Runaway wagons force rail regulator’s hand after New Berrima derailment

Berrima Road residents got an unscheduled Saturday morning wake-up call on 4 July, when several wagons from a Southern Shorthaul Railroad (SSR) train rolled away and toppled at a level crossing near the Boral cement works.

No one was hurt, but the road was closed in both directions while crews cleared the mess, and by Monday the Office of the National Rail Safety Regulator (ONRSR) had suspended SSR’s accreditation altogether.

ONRSR didn’t mince words, citing an immediate and serious risk to public safety under the Rail Safety National Law. The regulator noted the New Berrima incident is the latest in a series of safety incidents involving SSR and confirmed it’s continuing to work with the company on next steps, while other operators who share track with SSR have been given the heads up.

This isn’t a one-off. The Australian Transport Safety Bureau is already investigating two earlier SSR runaways this year, both further up the line: at Clyde in March, where an uncoupled locomotive and five cement wagons collided with a Pacific National locomotive, and down the line: at Marulan South in May, where two locomotives rolled away with the crew outside the cab before someone jumped aboard mid-roll to bring them to a stand.

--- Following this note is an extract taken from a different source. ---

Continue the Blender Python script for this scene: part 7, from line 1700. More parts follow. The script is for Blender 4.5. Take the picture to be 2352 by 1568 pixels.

Boral, whose cement works the New Berrima line services, confirmed the train was carrying its cement and was run by “our rail services partner with their equipment.” Given that plant reportedly supplies around 60 per cent of the cement used across NSW, a shut-down freight line is more than a local inconvenience.

Three runaway incidents in four months raises an obvious question: was anyone at SSR asking why wagons kept rolling away before the regulator had to ask it for them?

For a town that’s watched cement trucks rumble past for a century, the wagons finally did the rolling themselves.